INFORMATION SHOWN.
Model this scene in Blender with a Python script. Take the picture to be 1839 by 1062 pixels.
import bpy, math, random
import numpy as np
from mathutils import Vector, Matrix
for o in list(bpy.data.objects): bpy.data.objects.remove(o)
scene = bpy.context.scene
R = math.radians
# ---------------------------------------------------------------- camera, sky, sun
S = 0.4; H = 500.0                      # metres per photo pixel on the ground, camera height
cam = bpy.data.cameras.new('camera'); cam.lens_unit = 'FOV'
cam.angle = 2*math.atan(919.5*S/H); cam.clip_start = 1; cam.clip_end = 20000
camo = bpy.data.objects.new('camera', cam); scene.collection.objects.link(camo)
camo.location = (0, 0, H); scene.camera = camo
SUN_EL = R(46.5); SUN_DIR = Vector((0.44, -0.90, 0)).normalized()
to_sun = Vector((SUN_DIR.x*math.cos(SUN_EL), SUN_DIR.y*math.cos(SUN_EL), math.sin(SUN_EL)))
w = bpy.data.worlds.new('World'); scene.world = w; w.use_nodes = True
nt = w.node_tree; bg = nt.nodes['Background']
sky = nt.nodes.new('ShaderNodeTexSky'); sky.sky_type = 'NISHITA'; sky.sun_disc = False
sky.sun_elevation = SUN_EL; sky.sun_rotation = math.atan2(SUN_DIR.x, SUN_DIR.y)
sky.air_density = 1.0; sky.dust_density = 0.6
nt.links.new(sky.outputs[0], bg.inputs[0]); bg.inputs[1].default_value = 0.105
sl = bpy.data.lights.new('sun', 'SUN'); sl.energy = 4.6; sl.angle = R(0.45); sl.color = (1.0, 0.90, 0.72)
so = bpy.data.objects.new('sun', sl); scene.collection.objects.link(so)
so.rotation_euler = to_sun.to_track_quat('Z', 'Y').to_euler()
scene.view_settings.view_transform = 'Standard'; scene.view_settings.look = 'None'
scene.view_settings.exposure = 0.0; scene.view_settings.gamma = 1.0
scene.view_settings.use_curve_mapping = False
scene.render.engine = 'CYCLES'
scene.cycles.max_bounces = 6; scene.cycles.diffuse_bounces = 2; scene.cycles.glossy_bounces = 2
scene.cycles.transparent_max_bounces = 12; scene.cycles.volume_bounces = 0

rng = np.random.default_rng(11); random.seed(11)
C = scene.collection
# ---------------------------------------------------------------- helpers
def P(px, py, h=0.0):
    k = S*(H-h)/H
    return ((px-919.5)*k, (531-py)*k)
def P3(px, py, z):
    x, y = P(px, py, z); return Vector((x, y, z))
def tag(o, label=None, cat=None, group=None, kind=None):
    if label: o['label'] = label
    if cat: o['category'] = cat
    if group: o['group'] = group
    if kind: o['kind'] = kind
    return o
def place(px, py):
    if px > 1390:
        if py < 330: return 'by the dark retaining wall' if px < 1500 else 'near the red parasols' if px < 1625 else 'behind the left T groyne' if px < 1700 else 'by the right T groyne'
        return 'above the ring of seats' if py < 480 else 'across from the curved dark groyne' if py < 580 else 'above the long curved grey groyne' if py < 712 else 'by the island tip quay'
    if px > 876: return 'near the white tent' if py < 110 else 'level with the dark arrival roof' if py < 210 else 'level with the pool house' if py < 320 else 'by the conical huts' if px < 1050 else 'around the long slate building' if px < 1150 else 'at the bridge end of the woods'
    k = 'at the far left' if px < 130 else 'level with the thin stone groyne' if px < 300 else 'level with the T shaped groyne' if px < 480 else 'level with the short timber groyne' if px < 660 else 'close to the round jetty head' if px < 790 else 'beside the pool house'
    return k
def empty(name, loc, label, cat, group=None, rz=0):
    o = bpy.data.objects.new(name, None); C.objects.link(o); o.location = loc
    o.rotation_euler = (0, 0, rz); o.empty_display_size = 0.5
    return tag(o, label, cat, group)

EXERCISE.
Return the listing above in full, character for character.

TASK ANSWER.
Model this scene in Blender with a Python script. Take the picture to be 1839 by 1062 pixels.
import bpy, math, random
import numpy as np
from mathutils import Vector, Matrix
for o in list(bpy.data.objects): bpy.data.objects.remove(o)
scene = bpy.context.scene
R = math.radians
# ---------------------------------------------------------------- camera, sky, sun
S = 0.4; H = 500.0                      # metres per photo pixel on the ground, camera height
cam = bpy.data.cameras.new('camera'); cam.lens_unit = 'FOV'
cam.angle = 2*math.atan(919.5*S/H); cam.clip_start = 1; cam.clip_end = 20000
camo = bpy.data.objects.new('camera', cam); scene.collection.objects.link(camo)
camo.location = (0, 0, H); scene.camera = camo
SUN_EL = R(46.5); SUN_DIR = Vector((0.44, -0.90, 0)).normalized()
to_sun = Vector((SUN_DIR.x*math.cos(SUN_EL), SUN_DIR.y*math.cos(SUN_EL), math.sin(SUN_EL)))
w = bpy.data.worlds.new('World'); scene.world = w; w.use_nodes = True
nt = w.node_tree; bg = nt.nodes['Background']
sky = nt.nodes.new('ShaderNodeTexSky'); sky.sky_type = 'NISHITA'; sky.sun_disc = False
sky.sun_elevation = SUN_EL; sky.sun_rotation = math.atan2(SUN_DIR.x, SUN_DIR.y)
sky.air_density = 1.0; sky.dust_density = 0.6
nt.links.new(sky.outputs[0], bg.inputs[0]); bg.inputs[1].default_value = 0.105
sl = bpy.data.lights.new('sun', 'SUN'); sl.energy = 4.6; sl.angle = R(0.45); sl.color = (1.0, 0.90, 0.72)
so = bpy.data.objects.new('sun', sl); scene.collection.objects.link(so)
so.rotation_euler = to_sun.to_track_quat('Z', 'Y').to_euler()
scene.view_settings.view_transform = 'Standard'; scene.view_settings.look = 'None'
scene.view_settings.exposure = 0.0; scene.view_settings.gamma = 1.0
scene.view_settings.use_curve_mapping = False
scene.render.engine = 'CYCLES'
scene.cycles.max_bounces = 6; scene.cycles.diffuse_bounces = 2; scene.cycles.glossy_bounces = 2
scene.cycles.transparent_max_bounces = 12; scene.cycles.volume_bounces = 0

rng = np.random.default_rng(11); random.seed(11)
C = scene.collection
# ---------------------------------------------------------------- helpers
def P(px, py, h=0.0):
    k = S*(H-h)/H
    return ((px-919.5)*k, (531-py)*k)
def P3(px, py, z):
    x, y = P(px, py, z); return Vector((x, y, z))
def tag(o, label=None, cat=None, group=None, kind=None):
    if label: o['label'] = label
    if cat: o['category'] = cat
    if group: o['group'] = group
    if kind: o['kind'] = kind
    return o
def place(px, py):
    if px > 1390:
        if py < 330: return 'by the dark retaining wall' if px < 1500 else 'near the red parasols' if px < 1625 else 'behind the left T groyne' if px < 1700 else 'by the right T groyne'
        return 'above the ring of seats' if py < 480 else 'across from the curved dark groyne' if py < 580 else 'above the long curved grey groyne' if py < 712 else 'by the island tip quay'
    if px > 876: return 'near the white tent' if py < 110 else 'level with the dark arrival roof' if py < 210 else 'level with the pool house' if py < 320 else 'by the conical huts' if px < 1050 else 'around the long slate building' if px < 1150 else 'at the bridge end of the woods'
    k = 'at the far left' if px < 130 else 'level with the thin stone groyne' if px < 300 else 'level with the T shaped groyne' if px < 480 else 'level with the short timber groyne' if px < 660 else 'close to the round jetty head' if px < 790 else 'beside the pool house'
    return k
def empty(name, loc, label, cat, group=None, rz=0):
    o = bpy.data.objects.new(name, None); C.objects.link(o); o.location = loc
    o.rotation_euler = (0, 0, rz); o.empty_display_size = 0.5
    return tag(o, label, cat, group)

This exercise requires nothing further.